Paradoxalement, l’histoire du tapis et de la tapisserie au XIXe siècle reste à écrire avec une production éclectique encore mal connue (néoclassique, néo-gothique, orientaliste).
La création de l’École Nationale d’Art Décoratif d’Aubusson en 1884, l'une des trois premières en France avec celles de Paris et de Limoges, marque un nouvel essor.
Après la période difficile de la révocation de l'édit de Nantes à la fin du XVIIe siècle, le XVIIIe siècle et son nouveau souffle décoratif est une période de prospérité commerciale pour les manufactures.
La réforme de la Manufacture royale
À la suite de la révocation de l’Édit de Nantes la manufacture est très mal en point : mauvaise qualité des tissages et des teintures, faible niveau artistique des cartons.
Durant les années 1720, l’administration royale met en œuvre avec la profession, une profonde réforme de la manufacture royale qui aboutit à de nouveaux statuts en 1731. Ce qui permet d’engager un véritable essor technique, artistique et commercial de la manufacture qui rayonnera sur l’Europe entière.

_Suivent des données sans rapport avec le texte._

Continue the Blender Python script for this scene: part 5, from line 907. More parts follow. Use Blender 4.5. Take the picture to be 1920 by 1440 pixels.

Un peintre du roi est enfin nommé à Aubusson pour y apporter annuellement ses nouveaux cartons inspirés de l’actualité artistique parisienne : Jean-Joseph Dumons (1687-1779). La production de tapisserie s’appuie alors sur l’adaptation de grands modèles créés par Boucher, Watteau, Oudry ou Huet.
Rapidement la prospérité retrouvée amène les fabricants à se procurer leurs propres modèles, auprès d'artistes d'Aubusson comme Finet, Barraband ou Roby, qui réalisent bientôt eux-mêmes des cartons en grisaille – peinture ton sur ton, en camaïeu, utilisant plusieurs niveaux de gris, du blanc au noir, pour donner une illusion de relief. L’offre artistique se diversifie.
Le goût se transforme complètement par rapport au XVIIe siècle, les nouvelles compositions sont plus simples, créées avant tout dans un souci décoratif. Le siècle des Lumières préfère aux grandes scènes héroïques des sujets plus profanes : des paysages champêtres et riants, du pittoresque, des verdures et scènes orientales (les "chinoiseries"), des scènes colorées de jeux d'enfants ou de la vie paysanne... La mythologie est réadaptée dans un style galant, on cherche plus à plaire et à émouvoir.